BA November Traffic and Capacity

Summary of the headline figures: In November 2002, overall load factor improved by 5.0 points to 66.5 per cent. Passenger capacity, measured in Available Seat Kilometres, was 1.3 per cent below November 2001 while traffic, measured in Revenue Passenger Kilometres, rose by 5.5 per cent. This resulted in a passenger load factor improvement of 4.4 points versus last year, to 68.3 per cent. The rise in traffic comprised a 5.0 per cent increase in premium traffic and a 5.6 per cent increase in non-premium traffic. Cargo, measured in Cargo Tonne Kilometres, increased by 11.5 per cent.

Market conditions:
Although the travel market remains subject to global economic and political uncertainty, the revenue outlook has stabilised.

Strategic developments:
British Airways announced its longhaul flying programme for the summer 2003 season, which will reflect the airline’s drive to maximise revenue on profitable routes, reduce its cost base and work its assets harder. Seven additional weekly flights between Heathrow and Chicago will be added next year plus five additional weekly flights between Heathrow and Newark, New York, three additional weekly flights between Heathrow and Toronto and three additional weekly flights between Gatwick and Houston. Services from Heathrow to Houston which currently operate via Washington will operate via Chicago. Flights to Melbourne via Singapore will also increase from five per week to a daily service. On South American routes, the airline’s daily service to Rio de Janeiro via Sao Paulo will reduce to four flights per week. A non-stop service to Buenos Aires, which operates three times per week, will fly, in future, via Sao Paulo. These changes are due to the economic downturn in Brazil and Argentina which has led to a drop in passenger demand on these routes.

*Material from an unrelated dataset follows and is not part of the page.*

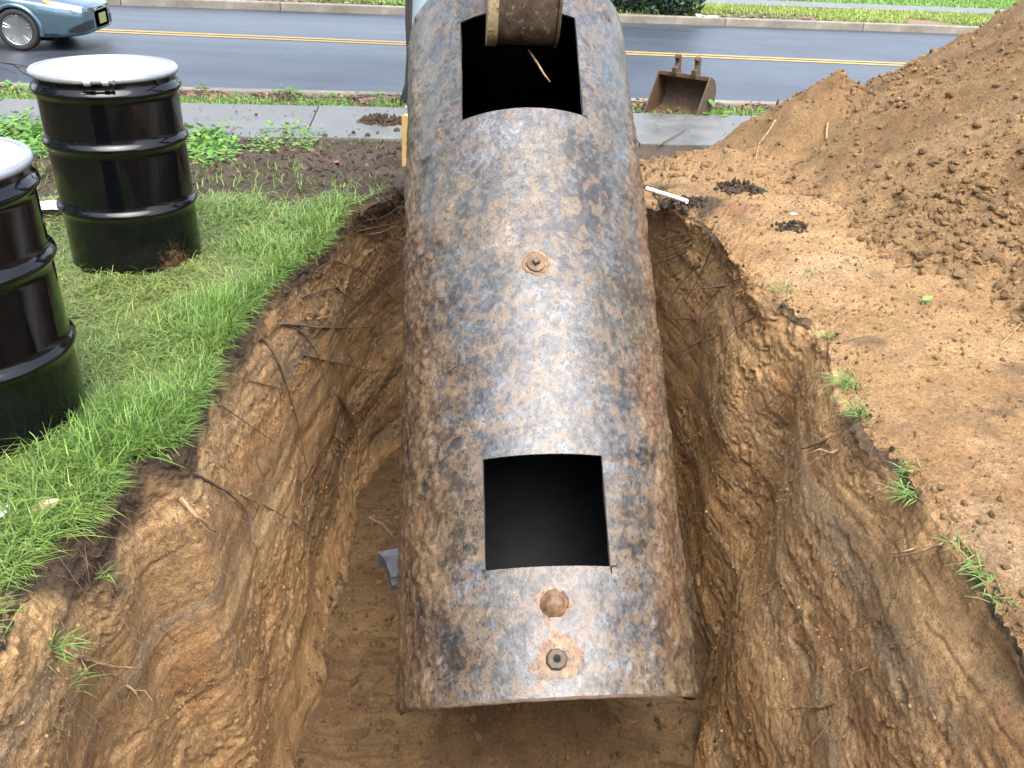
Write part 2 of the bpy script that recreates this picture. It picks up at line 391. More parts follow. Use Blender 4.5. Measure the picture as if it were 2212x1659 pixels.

British Airways and American Airlines filed an application with the US Department of Transportation seeking US regulatory approval to offer certain codeshare services permitted under the current provisions of the US-UK Air Services Agreement. The arrangement would enable British Airways to place its code on American`s flights beyond British Airways’ US gateway cities to points in the US, Mexico, the Caribbean and Latin America. British Airways would also place its code on American’s flights between Glasgow, Manchester and Chicago. The application submitted by the two carriers excludes codesharing on each other’s transatlantic services between the US and London. American would be able to place its code on British Airways’ services beyond its UK gateways to key destinations in the United Kingdom and Ireland, continental Europe, Africa, the Middle East, and Asia. American also would be able to place its code on British Airways’ transatlantic service between New York (JFK) and Manchester.


British Airways Chief Executive Rod Eddington called on European nations to join together to break down America’s protectionist aviation policies. Speaking at the Institute of Economic Affairs annual conference in London, he said it was the only way Europe could rebalance a one-sided air treaty the USA had pursued and he appealed to the British government to throw its weight behind the cause.